Carry none of the pictures over; write out the complete data exactly.

····················

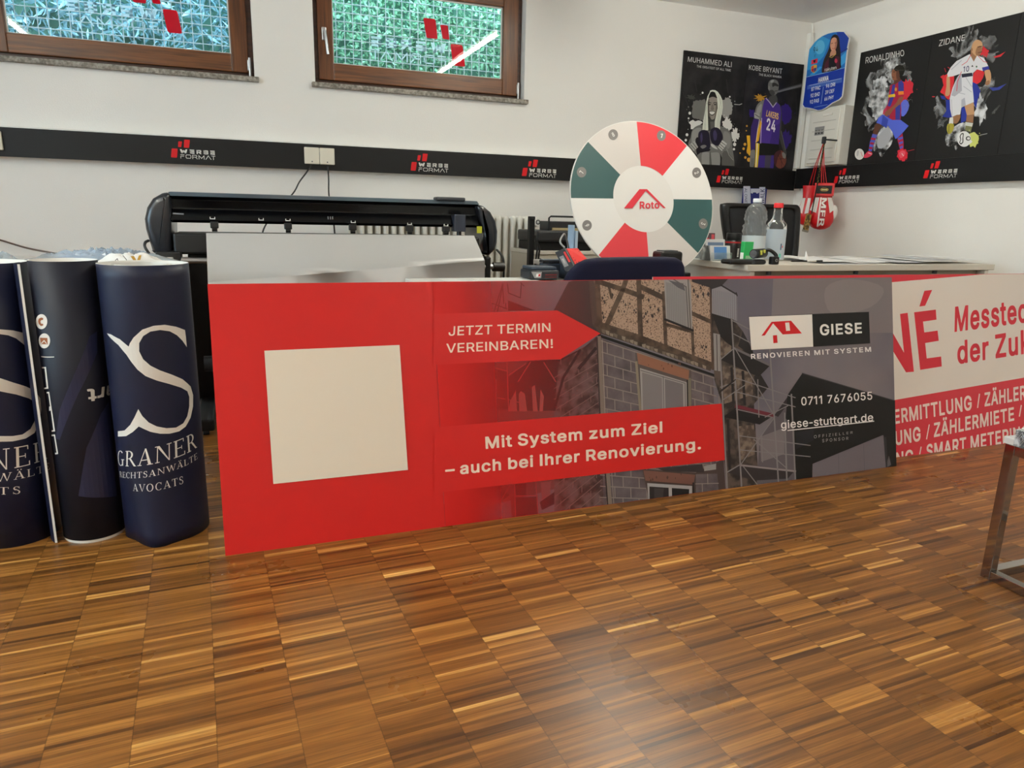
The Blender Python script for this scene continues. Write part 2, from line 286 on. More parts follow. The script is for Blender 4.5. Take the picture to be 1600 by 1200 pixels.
 'u': '410;53,378 54,109 66,66 82,39 101,20 134,2 166,-4 200,-4 234,5 258,18 278,36 298,67 299,1 356,1 356,378 295,376 295,139 293,122 284,100 270,79 250,62 227,53 198,50 174,53 150,64 136,76 123,96 116,118 113,378',
 'v': '389;18,378 162,2 226,0 370,378 305,378 225,159 196,60 164,158 85,376',
 'y': '389;48,-139 89,-146 118,-143 138,-136 170,-114 191,-85 212,-37 370,379 305,378 222,150 194,62 166,154 85,377 18,378 162,-1 143,-54 124,-80 114,-85 94,-90 60,-87',
 'z': '380;338,0 336,56 126,58 332,330 332,378 48,378 50,323 254,321 42,45 42,0',
 'Ä': '480;204,509 196,495 17,0 85,0 134,141 343,142 395,0 462,0 277,506 274,509;238,453 322,199 156,200;205,597 205,627 195,642 182,650 168,653 152,650 140,642 130,627 130,597 140,583 151,576 164,572 184,576 194,583;349,597 349,627 339,642 326,650 312,653 296,650 284,642 274,627 274,597 282,585 295,576 308,572 328,576 338,583',
 '–': '350;350,190 348,244 -1,242 2,187',
}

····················

■ OUTPUT
The Blender Python script for this scene continues. Write part 2, from line 286 on. More parts follow. The script is for Blender 4.5. Take the picture to be 1600 by 1200 pixels.
 'u': '410;53,378 54,109 66,66 82,39 101,20 134,2 166,-4 200,-4 234,5 258,18 278,36 298,67 299,1 356,1 356,378 295,376 295,139 293,122 284,100 270,79 250,62 227,53 198,50 174,53 150,64 136,76 123,96 116,118 113,378',
 'v': '389;18,378 162,2 226,0 370,378 305,378 225,159 196,60 164,158 85,376',
 'y': '389;48,-139 89,-146 118,-143 138,-136 170,-114 191,-85 212,-37 370,379 305,378 222,150 194,62 166,154 85,377 18,378 162,-1 143,-54 124,-80 114,-85 94,-90 60,-87',
 'z': '380;338,0 336,56 126,58 332,330 332,378 48,378 50,323 254,321 42,45 42,0',
 'Ä': '480;204,509 196,495 17,0 85,0 134,141 343,142 395,0 462,0 277,506 274,509;238,453 322,199 156,200;205,597 205,627 195,642 182,650 168,653 152,650 140,642 130,627 130,597 140,583 151,576 164,572 184,576 194,583;349,597 349,627 339,642 326,650 312,653 296,650 284,642 274,627 274,597 282,585 295,576 308,572 328,576 338,583',
 '–': '350;350,190 348,244 -1,242 2,187',
}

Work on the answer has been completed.